Ora, se a Carta Política, única garantia que o cidadão brasileiro ainda tem no Estado de Direito contra o exercício abusivo do poder por quem o detém, determina que “ninguém será privado da liberdade ou de seus bens sem o devido processo legal”, como pode o Poder Público pretender instituir em seu próprio favor uma prerrogativa de privar o contribuinte dos seus bens por ato exclusivo seu, sem a prévia oitiva do Poder Judiciário?
O estabelecimento de uma indisponibilidade patrimonial por exclusiva determinação do credor, sobretudo quando este é dotado de prerrogativas e limitações jurídicas de direito público, configura manifesta afronta ao direito de propriedade e ao devido processo legal na medida em que esvazia o conteúdo normativo destas garantias constitucionais concebidas historicamente como autênticas “barreiras ao arbítrio estatal”.
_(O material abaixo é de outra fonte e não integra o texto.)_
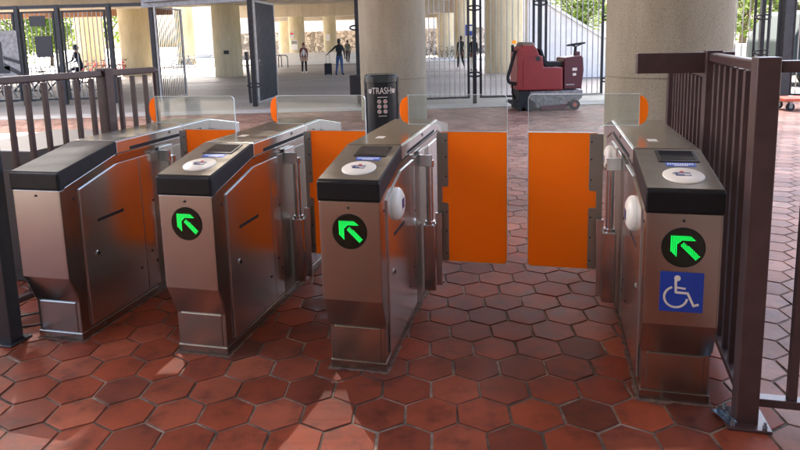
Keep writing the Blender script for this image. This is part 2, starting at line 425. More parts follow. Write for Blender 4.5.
def fare_gate(V, side, label, arrow=True, screen=True, reader=(), pane=(.1, .6), access=False):
    """side +1: barrier on the right flank. pane: local x of the D end, flat edge, plate outer edge and free edge"""
    g = empty('fare_gate', uv(U0, V), -GA, label, 'fare gate', 'stainless steel fare gates across the station entrance')
    W, WB = .1475, .1385
    # base and shell
    b = MB(); b.prism([(0, .0), (0, .30), (.02, .36), (1.84, .36), (1.86, .30), (1.86, 0)], 'x', -WB, WB)
    b.b2((-WB-.004, -.006, 0), (WB+.004, 1.866, .045))
    b.b2((-WB+.022, -.005, .052), (WB-.022, .01, .222))
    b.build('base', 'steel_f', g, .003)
    b = MB(); b.prism([(.0, .222), (-.065, .383), (-.065, .868), (-.028, .872), (.40, .978), (1.46, .978), (1.888, .872), (1.925, .868), (1.925, .383), (1.86, .222)], 'x', -W+.006, W-.006)
    b.prism([(-.0645, .385), (-.0645, .866), (-.03, .866), (.02, .30), (.0, .236)], 'x', -W, W)
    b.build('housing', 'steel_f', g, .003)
    rnd = random.Random(int(V*100)+500); pts = []
    for (x0, y0), (x1, y1), n_ in (((-.154, -.022), (.154, -.022), 16), ((.154, -.022), (.154, 1.88), 60), ((.154, 1.88), (-.154, 1.88), 12), ((-.154, 1.88), (-.154, -.022), 60)):
        for q in range(n_): pts.append((x0+(x1-x0)*q/n_+rnd.uniform(-.009, .009), y0+(y1-y0)*q/n_+rnd.uniform(-.009, .009)))
    b = MB(); b.prism(pts, 'z', -.003, .0025); b.build('mortar_bed', 'mortar', g)
    # cap
    b = MB()
    b.prism([SL0, (.40, 1.055), (.40, .981), (-.024, .876), (-.030, .867), (-.070, .867)], 'x', -W-.003, W+.003)
    cp = b.build('front_cap', 'cap' if not arrow or not screen else ['cap'], g, .012, seg=4)
    b = MB(); b.b2((-W-.0045, -.0745, .8705), (W+.0045, -.05, .962)); b.build('black_band', 'band', g, .009, seg=4)
    if screen:
        b = MB(); b.b2((-W+.002, .004, .001), (W-.002, .462, .004), 0, slopeM); b.build('cap_plate', 'capslope', g, .0015)
    b = MB(); b.prism([(.403, .981), (.403, 1.052), (1.457, 1.052), (1.457, .981)], 'x', -W-.004, W+.004)
    rb = b.build('side_rail', 'steel', g, .003)
    b = MB(); b.prism([(.404, 1.0535), (.404, 1.0585), (1.456, 1.0585), (1.456, 1.0535)], 'x', -W+.003, W-.003)
    b.build('top_plate', 'steel_h', g, .0015)
    if screen:
        b = MB(); b.b2((-.05, .60, 1.0588), (-.005, .67, 1.0602)); b.build('top_sticker', 'target', g)
    b = MB(); b.prism([(1.46, .981), (1.46, 1.055), (1.924, .968), (1.93, .872), (1.884, .876)], 'x', -W-.003, W+.003)
    b.build('rear_cap', 'steel', g, .005)
    # flanks: doors, slots, locks, screws
    for sg in (-1, 1):
        X0, X1 = sg*(W-.0075), sg*(W+.001)
        for poly, nm in (([(.075, .06), (.075, .842), (.393, .922), (.594, .922), (.594, .06)], 'access_door'),
                         ([(.600, .06), (.600, .922), (1.262, .922), (1.262, .06)], 'centre_panel'),
                         ([(1.268, .06), (1.268, .922), (1.466, .922), (1.785, .842), (1.785, .06)], 'rear_panel')):
            b = MB(); b.prism(poly, 'x', X0, X1)
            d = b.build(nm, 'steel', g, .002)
            if nm == 'access_door':
                b = MB(); b.b2((sg*(W-.006), .19, .626), (sg*(W+.0025), .42, .646)); b.build('slot', 'seam', d, .004)
                b = MB(); b.tube((sg*(W-.004), .172, .45), (sg*(W+.006), .172, .45), .017, n=20); b.tube((sg*(W+.005), .172, .45), (sg*(W+.009), .172, .45), .009, n=16, mi=1)
                b.build('lock', ['steel_b', 'bolt'], d)
        for yy, zz in ((.040, .80), (.54, .225), (.70, .222), (.71, .62), (1.2, .22), (.655, .30), (1.16, .62)):
            b = MB(); b.tube((sg*(W-.01), yy, zz), (sg*(W+.0035 if yy > .06 else W-.0035), yy, zz), .0075, n=12)
            b.build('screw', 'bolt', g)
        b = MB(); b.b2((sg*(W-.003), .52, .984), (sg*(W+.0058), 1.34, 1.006)); b.build('sensor_slot', 'seam', g, .004)
        b = MB(); b.b2((sg*(W-.003), .404, .968), (sg*(W+.0052), 1.456, .975)); b.tube((sg*(W), .94, 1.03), (sg*(W+.0065), .94, 1.03), .013, n=20); b.tube((sg*(W), .94, 1.03), (sg*(W+.0085), .94, 1.03), .006, n=12, mi=1)
        b.build('trim_strip', ['steel_b', 'bolt'], g)
        b = MB(); b.b2((sg*(W-.012), .72, .045), (sg*(W+.0028), 1.14, .93)); b.build('barrier_frame', 'brackets', g, .002)
    for s_, y_, z_ in reader:
        b = MB()
        mt = Matrix.Translation((s_*(W+.0), y_, z_)) @ Matrix.Rotation(s_*pi/2, 4, 'Y')
        b.lathe([(.084, 0), (.084, .012), (.076, .024), (.055, .036), (.0, .038)], n=36, mat=mt)
        rd = b.build('side_reader', 'target', g)
        b = MB(); b.b2((-.03, -.02, .038), (.018, .02, .040), 0, mt); b.build('reader_icon', 'ink', rd)
    # front face: arrow display and screw
    if arrow:
        zc, r = .724, .0815
        b = MB(); disc(b, 0, zc, r+.004, -.0665, -.060, 0, 48); b.build('display_ring', 'seam', g)
        b = MB(); disc(b, 0, zc, r, -.069, -.0665, 0, 48); dp = b.build('arrow_display', 'ledglass', g)
        b = MB()
        for pl_ in (HEAD, TAIL): b.prism([(x*r, zc+z*r) for x, z in pl_], 'y', -.0700 - (.0004 if pl_ is TAIL else 0), -.0688)
        b.build('arrow_glow', 'ledbase', dp)
        b = MB(); st = .084; k = 12
        for i in range(-k, k+1):
            for j in range(-k, k+1):
                x, z = i*st, j*st
                if pip(x, z, HEAD) or pip(x, z, TAIL):
                    n = 6; rr = .0021
                    vs = [(x*r+cos(2*pi*q/n)*rr, -.0712, zc+z*r+sin(2*pi*q/n)*rr) for q in range(n)]
                    b.add(vs, [tuple(range(n))])
        b.build('arrow_lights', 'led', dp)
    b = MB(); b.tube((-.002, -.069, .838), (-.002, -.062, .838), .006, n=12); b.build('face_screw', 'bolt', g)
    if screen:
        b = MB(); b.b2((-.060, .292, .004), (.112, .434, .0085), 0, slopeM); sf = b.build('screen_frame', 'screen_frame', g, .003)
        b = MB(); b.b2((-.044, .312, .0085), (.098, .424, .0095), 0, slopeM); b.build('screen', 'screen', sf)
        b = MB(); b.b2((-.035, .242, .004), (.088, .285, .0055), 0, slopeM)
        st = b.build('blue_sticker', 'stickerblue', g)
        b = MB()
        for q in range(11): b.b2((-.028+q*.0100, .262, .0056), (-.0215+q*.0100, .274, .0062), 0, slopeM)
        b.b2((-.002, .248, .0056), (.055, .255, .0062), 0, slopeM)
        b.build('sticker_print', 'white', st)
        b = MB(); n = 40
        mt = slopeM @ Matrix.Translation((.015, .135, .004))
        b.lathe([(.083, 0), (.083, .004), (.080, .006), (.0, .0065)], n=44, mat=mt)
        tg = b.build('reader_target', 'target', g)
        b = MB(); b.b2((-.032, -.014, .0066), (.030, .024, .0072), 0, mt); b.b2((-.020, .004, .0073), (.036, .010, .0078), 1, mt)
        b.b2((-.010, .026, .0066), (.006, .040, .0072), 2, mt); b.b2((-.042, .008, .0074), (-.016, .016, .0078), 0, mt); b.b2((.004, -.008, .0073), (.026, .0, .0078), 1, mt)
        b.build('card_icon', ['ink', 'target', 'red_ink'], tg)
    if access:
        b = MB(); b.b2((-.0845, -.0685, .445), (.0845, -.0655, .618)); sg_ = b.build('wheelchair_sign', 'blue', g, .0008)
        b = MB(); k = .173/166.; cx_, cz_ = 325, 270; zc = .5315
        T = lambda x, y: ((x-cx_)*k, zc-(y-cz_)*k)
        disc(b, *T(308, 212), .0125, -.0698, -.068, 0, 20)
        ribbon(b, [T(302, 222), T(304, 271), T(348, 273), T(371, 324), T(388, 318)], .0095, -.0701, -.068)
        ribbon(b, [T(303, 250), T(338, 254)], .0075, -.0704, -.068)
        ribbon(b, [T(304+43*cos(a), 291-43*sin(a)) for a in [R(112+q*12.5) for q in range(20)]], .0085, -.0700, -.068)
        b.build('wheelchair_symbol', 'target', sg_)
    # barrier post and swing panel
    s = side; px = s*(W+.058); py = .86
    b = MB(); b.tube((px, py, .50), (px, py, .88), .021, n=24); b.tube((px, py, .85), (px, py, .888), .0285, n=24); b.tube((px, py, .498), (px, py, .516), .031, n=24)
    b.build('barrier_post', 'steel_b', g, .001)
    b = MB(); b.prism([(px-.034, py-.038), (px+.034, py-.038), (px+.038, py-.02), (px+.038, py+.04), (px-.038, py+.04), (px-.038, py-.02)], 'z', .085, .498)
    b.build('post_shroud', 'steel_b', g, .006, seg=3)
    b = MB(); b.b2((s*W, .80, .86), (s*(W+.085), .815, .93)); b.b2((s*(W+.0), .80, .87), (s*(W+.012), .95, .95)); b.build('post_bracket', 'steel', g, .002)
    b = MB(); b.b2((px+s*.03, .875, .46), (px+s*.07, .888, .56)); b.b2((px+s*.035, .88, .10), (px+s*.066, .892, .46))
    b.build('post_bracket', 'steel', g, .002)
    xd, xf, xo, xe = pane; yy = .93
    xi = s*(W+.095)
    nz0, nz1 = .615, .715; nd = (xo-xi)*.55; c = s*.008
    b = MB(); b.prism([(xi, .25), (xo-c, .25), (xo, .258), (xo, nz0-.008), (xo-c, nz0), (xo-nd, nz0), (xo-nd, nz1), (xo-c, nz1), (xo, nz1+.008), (xo, 1.047), (xi, 1.047)][::1], 'y', yy-.016, yy-.005)
    hp = b.build('hinge_plate', 'brackets', g, .0015)
    b = MB()
    for zz in (.30, .44, .56, .78, .9, 1.0): b.tube((xo-s*.012, yy-.019, zz), (xo-s*.012, yy-.015, zz), .005, n=10)
    b.build('plate_bolts', 'bolt', hp)
    t = .005; rc = .028
    def arc(cx_, cz_, a0, a1): return [(cx_+cos(a0+(a1-a0)*q/6)*rc*1, cz_+sin(a0+(a1-a0)*q/6)*rc) for q in range(7)]
    lo, hi = .243, 1.272
    if s > 0:
        orange = [(xo-nd, lo)]+arc(xe-rc, lo+rc, -pi/2, 0)+[(xe, 1.05), (xo-nd, 1.05)]
        gl = [(xo-nd, 1.052), (xe, 1.052)]+arc(xe-rc, hi-rc, 0, pi/2)+[(xf, hi), (xf, 1.095), (xo-nd-.04, 1.095)]+[(xo-nd-.012, 1.085), (xo-nd, 1.065)]
    else:
        orange = [(xo-nd, lo)]+[(2*(xe+rc)-x-0, z) for x, z in arc(xe+rc, lo+rc, -pi/2, 0)]+[(xe, 1.05), (xo-nd, 1.05)]
        gl = [(xo-nd, 1.052), (xe, 1.052)]+[(2*(xe+rc)-x, z) for x, z in arc(xe+rc, hi-rc, 0, pi/2)]+[(xf, hi), (xf, 1.095), (xo-nd+.04, 1.095)]+[(xo-nd+.012, 1.085), (xo-nd, 1.065)]
    b = MB(); b.prism(orange, 'y', yy-t, yy+t); op = b.build('barrier_panel', 'orange', g)
    b = MB(); b.prism(gl, 'y', yy-t*.8, yy+t*.8); gp_ = b.build('barrier_glass', 'glass', g)
    b = MB()
    def rim(poly, wd, closed=True):
        L = len(poly)
        for i in range(L if closed else L-1):
            ribbon(b, [poly[i], poly[(i+1) % L]], wd, yy-t*1.12, yy+t*1.12)
    rim(gl, .0026); b.build('glass_edge', 'glassedge', gp_)
    b = MB(); rim(orange[0:9], .004, False); b.build('panel_edge', 'glassedge', op)
    # orange half-round end marker
    n = 12; zc, hh, ww = 1.182, .084, abs(xd-xf)
    pts = [(xf, zc-hh), (xf, zc+hh)]+[(xf-s*ww*(1-abs(1-2*q/n)**2.6)**.6, zc+hh*(1-2*q/n)) for q in range(1, n)]
    b = MB(); b.prism(pts, 'y', yy-.007, yy+.007); b.build('end_marker', 'orange', gp_)
    return g
fare_gate(-2.63, 1, 'steel fare gate with a plain black cap and blank front, leftmost beside the dark railing', arrow=False, screen=False, pane=(.026, .072, .29, .65))
fare_gate(-1.748, 1, 'steel fare gate with a green arrow, second from the left, between two other gates', pane=(.023, .064, .29, .65))
fare_gate(-.898, 1, 'steel fare gate with a round white reader on its right flank', reader=[(1, .25, .78)], pane=(.019, .070, .31, .661))
fare_gate(.543, -1, 'accessible steel fare gate bearing a blue wheelchair sign below its green arrow', reader=[(-1, .31, .76), (-1, 1.55, .79)], pane=(-.011, -.056, -.318, -.660), access=True)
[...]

É certo que o Poder Público há de ser mais eficiente na cobrança dos créditos que entende devidos, mas certamente não é atropelando as determinações constitucionais que conseguirá atingir este objetivo. É de se esperar que o Poder Judiciário coloque um freio nesta escalada autoritária em matéria fiscal e reconheça que não pode haver exercício de poder estatal fora dos limites impostos pela Constituição Federal.
Como é próprio do Estado de Direito, mais uma vez, as liberdades constitucionais dependem da prudente manifestação do Poder Judiciário. Oxalá este cumpra o seu papel de Guardião da Constituição Federal.